Blues pour trois tombes et un fantôme
Plus loin, on longe le chemin de fer, la colline de Cointe se colle presque à nous, c'est Liège déjà, là on réhabilite l'ancien campus universitaire du Val-Benoît, ses immeubles modernistes laissés à l'abandon, longues années de désamour, pillés, vidés de tout ce qu'ils contenaient, redevenus squelettes qu'on se décide enfin à sauver, là sera célébré le culte neuf, celui du renouveau logistique de la région, économie du futur.
On n'habite jamais une ville, seulement l'idée que l'on s'en fait. C'est l'imaginaire et la mythologie, le territoire mental de chacun, qui se surimposent à la ville réelle. Dans ce premier livre, Philippe Marczewski dérive dans le pays qui est le sien depuis son enfance.

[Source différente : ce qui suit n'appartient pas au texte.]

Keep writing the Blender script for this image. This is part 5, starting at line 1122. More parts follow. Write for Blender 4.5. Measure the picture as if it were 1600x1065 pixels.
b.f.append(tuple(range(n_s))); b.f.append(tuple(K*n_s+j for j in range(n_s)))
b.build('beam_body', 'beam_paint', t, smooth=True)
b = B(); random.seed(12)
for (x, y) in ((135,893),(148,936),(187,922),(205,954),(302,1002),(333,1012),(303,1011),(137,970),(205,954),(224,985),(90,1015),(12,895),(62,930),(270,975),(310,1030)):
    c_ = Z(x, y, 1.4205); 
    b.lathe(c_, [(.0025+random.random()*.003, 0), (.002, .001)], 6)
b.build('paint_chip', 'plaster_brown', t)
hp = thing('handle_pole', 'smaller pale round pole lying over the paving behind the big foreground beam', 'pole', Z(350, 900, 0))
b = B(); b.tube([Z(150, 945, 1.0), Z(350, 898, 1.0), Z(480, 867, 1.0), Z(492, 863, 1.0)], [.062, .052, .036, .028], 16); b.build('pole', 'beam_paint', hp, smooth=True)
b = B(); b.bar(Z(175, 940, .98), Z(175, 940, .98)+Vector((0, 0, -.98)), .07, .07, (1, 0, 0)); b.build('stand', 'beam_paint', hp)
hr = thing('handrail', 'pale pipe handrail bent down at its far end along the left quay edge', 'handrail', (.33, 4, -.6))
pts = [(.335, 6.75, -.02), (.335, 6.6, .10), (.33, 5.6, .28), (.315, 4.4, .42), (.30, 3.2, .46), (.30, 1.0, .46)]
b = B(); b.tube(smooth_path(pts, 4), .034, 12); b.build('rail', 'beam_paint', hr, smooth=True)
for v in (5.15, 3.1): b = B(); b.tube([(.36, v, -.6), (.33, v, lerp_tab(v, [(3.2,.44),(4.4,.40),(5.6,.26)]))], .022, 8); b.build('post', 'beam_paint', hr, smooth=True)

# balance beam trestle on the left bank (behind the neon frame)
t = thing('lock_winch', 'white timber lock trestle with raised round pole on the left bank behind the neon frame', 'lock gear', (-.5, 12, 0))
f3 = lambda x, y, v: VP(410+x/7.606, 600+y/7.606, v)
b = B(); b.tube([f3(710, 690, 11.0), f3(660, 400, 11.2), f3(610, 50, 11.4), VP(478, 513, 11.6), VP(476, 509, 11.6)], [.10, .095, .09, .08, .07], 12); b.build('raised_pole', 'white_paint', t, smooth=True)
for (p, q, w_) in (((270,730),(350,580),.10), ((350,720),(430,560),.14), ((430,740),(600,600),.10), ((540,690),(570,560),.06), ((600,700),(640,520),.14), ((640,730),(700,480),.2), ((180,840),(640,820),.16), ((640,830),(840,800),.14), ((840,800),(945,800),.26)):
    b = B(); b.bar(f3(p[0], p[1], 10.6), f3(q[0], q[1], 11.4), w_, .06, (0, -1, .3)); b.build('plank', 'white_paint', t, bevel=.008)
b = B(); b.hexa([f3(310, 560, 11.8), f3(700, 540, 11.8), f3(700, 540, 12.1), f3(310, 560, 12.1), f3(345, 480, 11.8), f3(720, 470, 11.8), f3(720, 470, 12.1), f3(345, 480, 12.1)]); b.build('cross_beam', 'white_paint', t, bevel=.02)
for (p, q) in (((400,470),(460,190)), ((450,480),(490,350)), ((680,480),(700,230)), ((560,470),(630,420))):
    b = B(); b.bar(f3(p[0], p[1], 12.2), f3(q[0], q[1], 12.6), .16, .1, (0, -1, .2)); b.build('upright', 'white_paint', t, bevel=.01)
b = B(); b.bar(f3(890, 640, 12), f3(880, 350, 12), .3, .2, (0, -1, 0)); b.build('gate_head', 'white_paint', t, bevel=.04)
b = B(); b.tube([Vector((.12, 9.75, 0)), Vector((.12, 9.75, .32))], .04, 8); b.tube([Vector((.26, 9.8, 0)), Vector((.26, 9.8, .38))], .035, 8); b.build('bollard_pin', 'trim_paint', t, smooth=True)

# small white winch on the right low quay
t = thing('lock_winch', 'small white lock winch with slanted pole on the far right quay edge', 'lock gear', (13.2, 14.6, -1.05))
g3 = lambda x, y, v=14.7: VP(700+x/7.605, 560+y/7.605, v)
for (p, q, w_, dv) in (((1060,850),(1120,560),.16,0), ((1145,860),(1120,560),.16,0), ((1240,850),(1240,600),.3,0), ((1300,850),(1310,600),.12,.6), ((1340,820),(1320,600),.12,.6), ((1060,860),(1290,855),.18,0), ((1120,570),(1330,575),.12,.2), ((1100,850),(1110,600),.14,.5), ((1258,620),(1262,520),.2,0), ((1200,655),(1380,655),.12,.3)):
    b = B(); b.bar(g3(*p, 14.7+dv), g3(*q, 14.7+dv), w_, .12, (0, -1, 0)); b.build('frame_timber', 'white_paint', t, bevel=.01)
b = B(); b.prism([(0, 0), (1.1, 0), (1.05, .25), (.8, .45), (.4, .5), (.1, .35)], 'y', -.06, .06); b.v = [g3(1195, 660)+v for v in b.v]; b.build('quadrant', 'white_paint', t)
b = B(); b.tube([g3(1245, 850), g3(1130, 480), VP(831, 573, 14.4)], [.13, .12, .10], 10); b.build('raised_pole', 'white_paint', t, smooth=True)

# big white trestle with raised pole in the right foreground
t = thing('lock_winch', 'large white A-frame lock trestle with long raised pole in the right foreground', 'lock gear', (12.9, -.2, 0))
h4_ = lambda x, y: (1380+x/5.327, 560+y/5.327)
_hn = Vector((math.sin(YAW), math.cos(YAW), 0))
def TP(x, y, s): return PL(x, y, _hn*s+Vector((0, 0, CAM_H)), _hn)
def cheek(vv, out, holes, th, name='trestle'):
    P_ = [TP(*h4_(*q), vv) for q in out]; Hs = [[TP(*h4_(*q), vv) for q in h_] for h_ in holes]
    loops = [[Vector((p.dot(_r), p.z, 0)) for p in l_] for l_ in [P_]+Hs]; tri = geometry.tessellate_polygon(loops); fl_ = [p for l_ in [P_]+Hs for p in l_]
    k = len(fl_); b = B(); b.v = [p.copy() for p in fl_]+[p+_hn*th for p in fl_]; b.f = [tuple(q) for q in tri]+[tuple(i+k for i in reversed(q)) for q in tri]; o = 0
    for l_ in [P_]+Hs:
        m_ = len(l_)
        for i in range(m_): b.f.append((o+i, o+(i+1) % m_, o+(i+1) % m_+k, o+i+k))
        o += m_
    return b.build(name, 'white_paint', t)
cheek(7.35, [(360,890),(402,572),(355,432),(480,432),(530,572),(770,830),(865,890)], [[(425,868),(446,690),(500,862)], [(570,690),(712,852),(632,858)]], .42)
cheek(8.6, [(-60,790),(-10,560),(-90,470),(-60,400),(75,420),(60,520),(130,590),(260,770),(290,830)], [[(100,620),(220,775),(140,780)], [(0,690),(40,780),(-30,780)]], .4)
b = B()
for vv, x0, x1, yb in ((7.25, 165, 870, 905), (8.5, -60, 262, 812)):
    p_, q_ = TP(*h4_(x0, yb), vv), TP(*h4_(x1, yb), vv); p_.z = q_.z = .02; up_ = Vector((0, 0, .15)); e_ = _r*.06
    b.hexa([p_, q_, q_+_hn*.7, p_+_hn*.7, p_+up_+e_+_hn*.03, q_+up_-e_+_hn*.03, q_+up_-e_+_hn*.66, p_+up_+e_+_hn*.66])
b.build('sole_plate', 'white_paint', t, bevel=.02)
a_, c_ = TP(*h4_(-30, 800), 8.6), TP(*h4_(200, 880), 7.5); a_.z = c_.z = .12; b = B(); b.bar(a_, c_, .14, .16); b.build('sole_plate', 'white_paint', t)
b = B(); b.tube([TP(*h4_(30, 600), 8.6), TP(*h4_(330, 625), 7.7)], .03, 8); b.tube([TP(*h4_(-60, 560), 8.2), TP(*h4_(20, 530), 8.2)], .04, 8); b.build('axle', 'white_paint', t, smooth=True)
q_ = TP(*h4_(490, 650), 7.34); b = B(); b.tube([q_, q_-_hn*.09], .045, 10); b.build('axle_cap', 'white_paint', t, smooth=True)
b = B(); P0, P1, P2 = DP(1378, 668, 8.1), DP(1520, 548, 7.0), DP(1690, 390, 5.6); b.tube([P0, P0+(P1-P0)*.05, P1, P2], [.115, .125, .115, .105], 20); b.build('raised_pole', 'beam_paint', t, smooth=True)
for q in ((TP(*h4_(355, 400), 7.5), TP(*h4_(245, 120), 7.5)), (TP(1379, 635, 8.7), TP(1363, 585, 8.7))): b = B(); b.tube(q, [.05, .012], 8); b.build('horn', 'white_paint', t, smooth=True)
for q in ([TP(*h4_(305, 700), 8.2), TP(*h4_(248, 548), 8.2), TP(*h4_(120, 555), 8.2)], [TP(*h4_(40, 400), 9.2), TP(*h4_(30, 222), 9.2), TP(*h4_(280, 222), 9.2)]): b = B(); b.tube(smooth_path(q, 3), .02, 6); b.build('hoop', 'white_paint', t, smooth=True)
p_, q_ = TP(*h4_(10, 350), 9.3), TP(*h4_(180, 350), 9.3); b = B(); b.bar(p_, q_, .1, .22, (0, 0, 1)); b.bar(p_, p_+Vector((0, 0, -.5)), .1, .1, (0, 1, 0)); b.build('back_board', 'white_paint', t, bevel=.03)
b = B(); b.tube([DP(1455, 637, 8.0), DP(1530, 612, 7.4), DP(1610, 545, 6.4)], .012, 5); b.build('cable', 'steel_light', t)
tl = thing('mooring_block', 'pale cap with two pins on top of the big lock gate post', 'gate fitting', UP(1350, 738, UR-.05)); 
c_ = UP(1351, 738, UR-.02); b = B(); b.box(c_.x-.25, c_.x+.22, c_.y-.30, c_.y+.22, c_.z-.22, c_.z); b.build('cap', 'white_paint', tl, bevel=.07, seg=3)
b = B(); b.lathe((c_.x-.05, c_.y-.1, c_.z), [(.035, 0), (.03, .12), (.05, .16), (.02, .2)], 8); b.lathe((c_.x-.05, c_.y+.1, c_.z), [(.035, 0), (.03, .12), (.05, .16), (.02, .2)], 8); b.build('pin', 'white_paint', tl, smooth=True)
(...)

Ce pourrait être Sheffield, Amiens, Essen ou Gènes. Ce pourrait être n'importe quelle ville. C'est Liège, ses banlieues et sa campagne limitrophe.

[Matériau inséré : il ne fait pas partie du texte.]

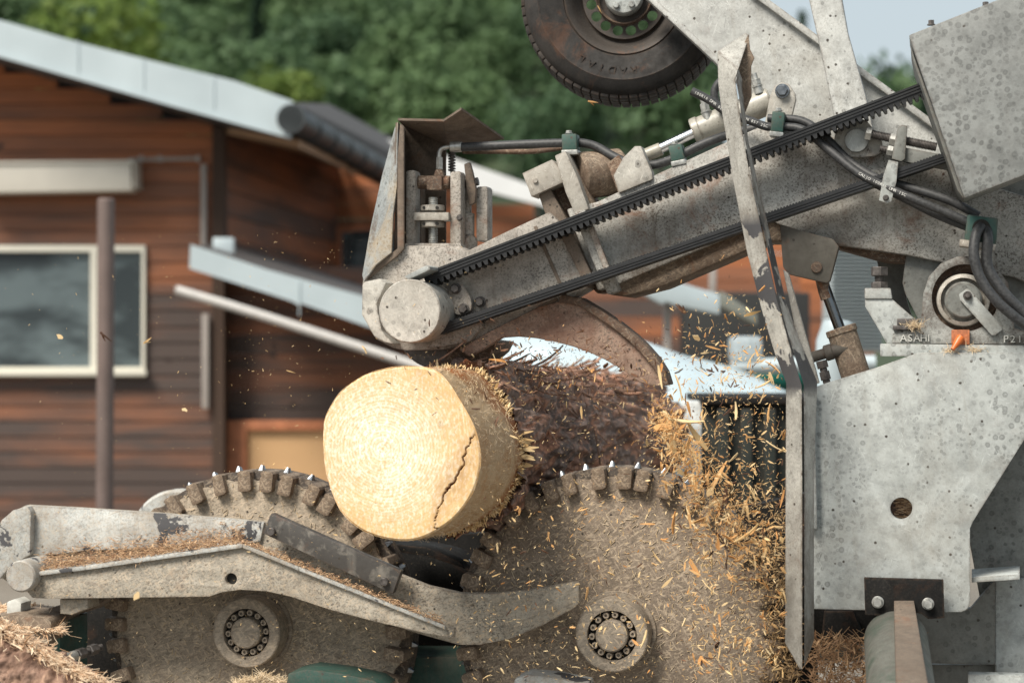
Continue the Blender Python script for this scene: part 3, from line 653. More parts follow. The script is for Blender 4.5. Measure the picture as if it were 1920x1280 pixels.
F2 = [(v.x, v.y) for v in catmull([Vector((x, y, 0)) for x, y in F2 + F2[:1]], 8)][:-1]
polar = sorted((math.atan2(y, x), math.hypot(x, y)) for x, y in F2)
def rad(a):
    a = (a + math.pi) % (2 * math.pi) - math.pi
    for (a0, r0), (a1, r1) in zip(polar, polar[1:]):
        if a0 <= a <= a1: return r0 + (r1 - r0) * (a - a0) / max(1e-9, a1 - a0)
    (a0, r0), (a1, r1) = polar[-1], (polar[0][0] + 2 * math.pi, polar[0][1])
    if a < polar[0][0]: a += 2 * math.pi
    return r0 + (r1 - r0) * (a - a0) / max(1e-9, a1 - a0)
def lp(a, r, h): return LC + LX * (math.cos(a) * r) + LZ * (math.sin(a) * r) + LD * h
log = thing('log', 'freshly cut log with pale round end and half peeled dark bark', 'log', LC)
crack = [(889, 815), (880, 832), (874, 842), (872, 855), (868, 874), (858, 890), (851, 904), (838, 918), (832, 930), (829, 945), (820, 962), (815, 990), (826, 992)]
crk = [((onface(*q) - LC).dot(LX), (onface(*q) - LC).dot(LZ)) for q in crack]
def dcrack(x, y):
    best = 9; w = 1
    for i, ((x0, y0), (x1, y1)) in enumerate(zip(crk, crk[1:])):
        dx, dy = x1 - x0, y1 - y0; u = max(0, min(1, ((x - x0) * dx + (y - y0) * dy) / (dx * dx + dy * dy))); d = math.hypot(x - x0 - dx * u, y - y0 - dy * u)
        if d < best: best = d; w = .5 + math.sin(min(1, (i + u) / 10) * math.pi) 
    return best / w
def dcr2(x, y):
    return dcrack(x + MN.noise(Vector((x * 70, y * 70, 0))) * .005 + MN.noise(Vector((x * 200, y * 200, 3))) * .0022, y + MN.noise(Vector((x * 90, y * 90, 7))) * .004)
bm = nb(); NR, NS = 140, 420; rings = []; rn = random.Random(3)
from mathutils import noise as MN
pith = (-.05, -.0)
for j in range(1, NR + 1):
    u = j / NR; row = []
    for i in range(NS):
        a = 2 * math.pi * i / NS; r = rad(a) * u; x, y = math.cos(a) * r, math.sin(a) * r
        dc = dcr2(x, y) if x > .03 else 9; jag = 0
        h = .012 * max(0, 1 - dc / .0018) + (MN.noise(Vector((x * 18, y * 18, 2))) * .0012) + MN.noise(Vector((x * 150, y * 60, 5))) * .0007
        if u > .985: h += .004
        row.append(bm.verts.new(lp(a, r, h)))
    rings.append(row)
c0 = bm.verts.new(lp(0, 0, 0))
for i in range(NS): bm.faces.new([c0, rings[0][i], rings[0][(i + 1) % NS]])
for A_, B_ in zip(rings, rings[1:]):
    for i in range(NS): j = (i + 1) % NS; bm.faces.new([A_[i], B_[i], B_[j], A_[j]])
def endgrain():
    t = NT('fresh_sawn_end_grain'); mpn = t.n('ShaderNodeMapping'); t.l(t.tc.outputs['Object'], mpn.inputs[0]); mpn.inputs['Location'].default_value = (.045, 0, -.01)
    c = mpn.outputs[0]; wob = t.noise(9, 3, c)
    ln = t.n('ShaderNodeVectorMath', operation='LENGTH'); fl = t.n('ShaderNodeVectorMath', operation='MULTIPLY'); t.l(c, fl.inputs[0]); fl.inputs[1].default_value = (1, .2, 1); t.l(fl.outputs[0], ln.inputs[0])
    d = t.math('ADD', ln.outputs['Value'], t.ramp(wob, 0, 1, -.006, .006))
    ring = t.math('SINE', t.math('MULTIPLY', d, 880)); ring2 = t.math('SINE', t.math('MULTIPLY', d, 420))
    core = t.ramp(d, .02, .17, 1, 0)
    col = t.mix(t.ramp(d, .07, .19), (.74, .66, .51), (.60, .42, .22))
    col = t.mix(t.math('MULTIPLY', t.ramp(ring, .1, .95), t.ramp(d, .0, .18, .55, .5)), col, (.60, .37, .15))
    col = t.mix(t.math('MULTIPLY', t.ramp(ring2, .3, 1), .3), col, (.66, .42, .18))
    fl1 = t.noise(1.0, 3, t.co((150, 150, 95)), .7); col = t.mix(t.math('MULTIPLY', t.ramp(fl1, .5, .58), t.ramp(d, .05, .19, .8, .25)), col, (.88, .84, .75))
    fl2 = t.noise(1.0, 3, t.co((150, 150, 120), (0, .3, 0)), .7); col = t.mix(t.ramp(fl2, .53, .62, 0, .5), col, (.58, .36, .15))
    patch = t.noise(11, 5, c, .65); col = t.mix(t.ramp(patch, .5, .68, 0, .25), col, (.62, .36, .12))
    sc = t.noise(1.0, 3, t.co((240, 40, 7), (0, .12, 0)), .6); col = t.mix(t.math('MULTIPLY', t.ramp(sc, .55, .68, 0, .4), t.ramp(d, .08, .2)), col, (.9, .78, .55))
    at_ = t.n('ShaderNodeAttribute', attribute_name='crack'); col = t.mix(at_.outputs['Fac'], col, (.16, .045, .015))
    return t.out(col, .75, 0, fl1, .25, .0012, .25)
me = finish(bm, 80); me.name = 'end_face'
at2 = me.attributes.new('crack', 'FLOAT', 'POINT')
for i, v in enumerate(me.vertices):
    q = v.co - LC; x, y = q.dot(LX), q.dot(LZ); d = dcrack(x, y) if x > .03 else 9
    side = max(0, 1 - d / .035) * .5 if x > .05 else 0
    at2.data[i].value = max(side * (.5 + .5 * MN.noise(Vector((x * 60, y * 60, 1)))), max(0, 1 - max(0, dcr2(x, y) - .0006) / .0012) if d < .02 else 0)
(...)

Passant d'une antique chênaie arrachée à des terrils devenus collines boisées, d'une montagne en escalier d'où l'on aperçoit presque la mer à des usines spectrales se découpant sur l'horizon forestier, l'auteur écluse des bières dans la banlieue rouge, foule la tombe anonyme d'un guitariste de génie, bouscule le fantôme d'un Chet Baker émacié, et se laisse emporter par la mélancolie nocturne d'un fleuve encagé. Ici les grands hommes ne sont pas statues mais formes à peine visibles, corps tapis dans l'ombre, fumées évanescentes.
Avec ce récit qui rappelle Henri Calet, Jean-Paul Kauffmann (Remonter la Marne), Philippe Vasset ou le psychogéographe anglais Iain Sinclair, Philippe Marczewski dessine la géographie intime d'une ville et de ses habitants, passés et actuels.